Last week, I stood in line behind a mom and her two-year-old at a children’s consignment store. Mom was trying to purchase a toddler-sized card table while her son clutched the table like it was his lifeline. The kind cashier asked if she could help them get the table and matching chairs to the car. Mom gladly agreed, but her two-year-old was having none of it. When the cashier folded the table’s legs, the boy collapsed to the ground in tears shouting, “She’s stealing my table!” The young cashier froze as mom shrugged her shoulders and said, “He thinks you’re stealing it. Carry on.”
As a mother of a two-year-old myself, nothing about this exchange seemed unusual. In fact, it’s exactly what I would have expected from my own two-year-old son had he been faced with a table-stealing cashier. These scenarios play out every day. Consignment-store-mom put on a brave, calm face, but no mom is a steel shell to these types of emotional outbursts. It affected her.
If you have a two-year-old in your home right now, you’ve probably heard someone say to you, “Two is easy. It’s three years old that’s hard.” That is both true and false. You see, my two-year-old son is not my first child. I also have a four-year-old daughter, who was once two years old. She was a fairly calm two-year-old; three was a time of emotional volatility for her. But my son — he’s struggling with being two. I’m struggling, too.
The challenges of three-year-olds (or any other age, for that matter) do not negate the challenges of two-year-olds.
I see you, moms of two-year-olds. Your life is hard. It’s okay to admit that it’s hard. It doesn’t cancel out the really beautiful moments you have with your two-year-old.

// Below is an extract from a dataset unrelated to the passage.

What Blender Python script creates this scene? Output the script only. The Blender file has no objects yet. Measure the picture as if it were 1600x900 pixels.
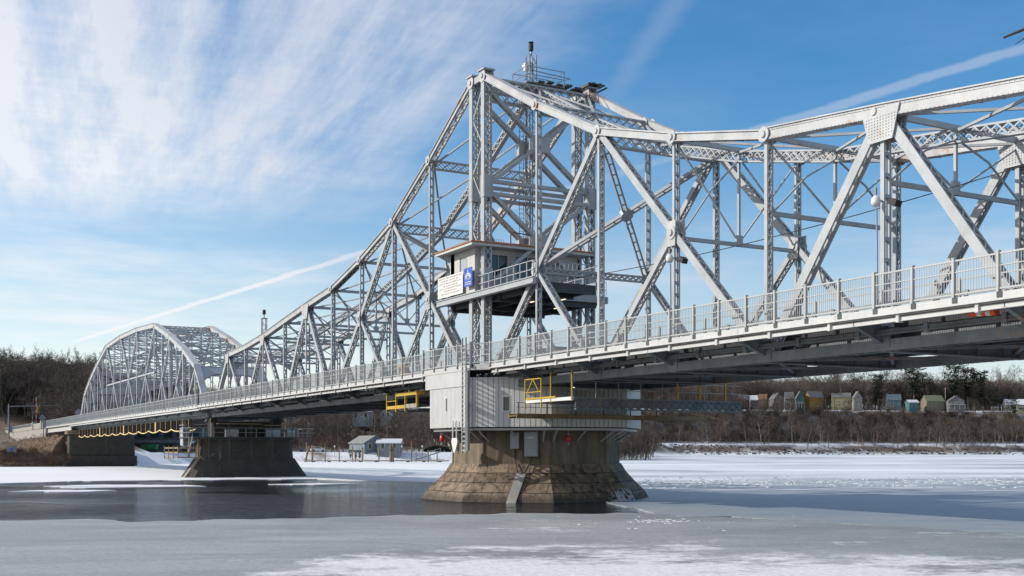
import bpy, bmesh, math, random
from mathutils import Vector, Matrix
PI = math.pi
R = math.radians
random.seed(7)
sc = bpy.context.scene
COL = sc.collection

# ------------------------------------------------------------------ camera frame (metres, bridge axis = world x)
CAM = (69.165, -35.929, 3.35)
TH = 1.06401
FPX, HORIZON = 1781.28, 703.5
CR, CF = (math.cos(TH), math.sin(TH)), (-math.sin(TH), math.cos(TH))

def W2(X, Y):
    """X metres to the right of the photographer, Y metres ahead -> world x, y"""
    return (CAM[0] + X * CR[0] + Y * CF[0], CAM[1] + X * CR[1] + Y * CF[1])

def V2(x, y):
    dx, dy = x - CAM[0], y - CAM[1]
    return (dx * CR[0] + dy * CR[1], dx * CF[0] + dy * CF[1])

def ray(ix, Y):
    return W2((ix - 800) / FPX * Y, Y)

def ground(ix, iy, z=0.0):
    Y = (CAM[2] - z) * FPX / (iy - HORIZON)
    return (ix - 800) / FPX * Y, Y

def zat(iy, Y):
    return CAM[2] + (HORIZON - iy) * Y / FPX

# ------------------------------------------------------------------ materials
def nmat(name):
    m = bpy.data.materials.new(name); m.use_nodes = True
    nt = m.node_tree
    return m, nt, nt.nodes, nt.links, nt.nodes['Principled BSDF']

def ramp(N, stops):
    r = N.new('ShaderNodeValToRGB')
    e = r.color_ramp.elements
    while len(e) < len(stops): e.new(0.5)
    for el, (p, c) in zip(e, stops):
        el.position = p
        el.color = (c, c, c, 1) if not isinstance(c, tuple) else (*c, 1)
    return r

def noise(N, L, scale, detail=4, rough=0.55, vec=None):
    n = N.new('ShaderNodeTexNoise')
    n.inputs['Scale'].default_value = scale; n.inputs['Detail'].default_value = detail
    n.inputs['Roughness'].default_value = rough
    if vec is not None: L.new(vec, n.inputs['Vector'])
    return n

def mixc(N, L, fac, a, b):
    m = N.new('ShaderNodeMix'); m.data_type = 'RGBA'
    for sock, v in ((m.inputs[0], fac), (m.inputs[6], a), (m.inputs[7], b)):
        if isinstance(v, tuple): sock.default_value = (*v, 1)
        elif isinstance(v, (int, float)): sock.default_value = v
        else: L.new(v, sock)
    return m.outputs[2]

def mth(N, L, op, a, b=None, c=None, clamp=False):
    m = N.new('ShaderNodeMath'); m.operation = op; m.use_clamp = clamp
    for i, v in enumerate((a, b, c)):
        if v is None: continue
        if isinstance(v, (int, float)): m.inputs[i].default_value = v
        else: L.new(v, m.inputs[i])
    return m.outputs[0]

def geo_pos(N, L, scale=(1, 1, 1), rotz=0.0):
    g = N.new('ShaderNodeNewGeometry'); mp = N.new('ShaderNodeMapping')
    mp.inputs['Scale'].default_value = scale; mp.inputs['Rotation'].default_value = (0, 0, rotz)
    L.new(g.outputs['Position'], mp.inputs['Vector'])
    return mp.outputs[0]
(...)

I know you’ve been walking on eggshells for months, potentially. I know it didn’t start when your baby turned two; it probably started well before that. The “terrible twos” are a real cute term we put on it to help us survive, but the day-to-day is still hard.
I know by the time you read this, you’ve already fought multiple battles over food and clothes. Your two-year-old’s favorite food yesterday is chopped liver today. I know you’re tired because your two-year-old still wakes up at night sometimes and has now decided if and when he’s going to nap.
Two years old is a time of transitions that are hard on mom and toddler. Transitioning from a crib to a bed — more night wakings. Many two-year-olds gain a new sibling or have an older sibling start kindergarten. More change. Potty training. Yeesh.
The biggest challenge is the language barrier. Two-year-olds have opinions (strong ones) but can’t express them clearly. Their brains work far faster than their tongues. And they know it. So much frustration for everyone. This leads to tantrums — tantrums because they don’t know how to tell you what they want and tantrums because they can’t understand why you said no.
I know you worry, mama.
I know you worry your baby might have a delay because the boy down the street can talk or walk so much better than yours. The difference between just-turned-two and almost-three is HUGE. Maybe bigger than any other age. I know that this combined with all the battles, transitions, language barriers, and tantrums on a DAILY BASIS makes your life hard.
But I have the benefit of perspective.
My life with my two-year-old is hard, but I know it won’t last forever. Those two-year-olds eventually turn three, and life does change. They might become a “threenager,” but those battles, while intense, are less frequent and more isolated than the all-encompassing challenge of two-year-olds. They become more independent and trustworthy. They learn to use words instead of fists.
If there is one thing I can encourage you to do right now, while you’re in the thick of the “terrible twos,” it is to take as many videos as you can of your sweet toddler talking, running, and playing. You won’t remember most of the hard, but you will desperately miss his small voice that mispronounces everything. You will miss the way she plays with dolls without using words but only gentle rocking. You will laugh at his uncoordinated run with his elbows by his ears, knowing in a few years he’ll be sliding into second base with gracefulness. At the end of a hard day, watch these videos before you fall asleep to remind yourself that these are the precious memories you want cemented in your mind.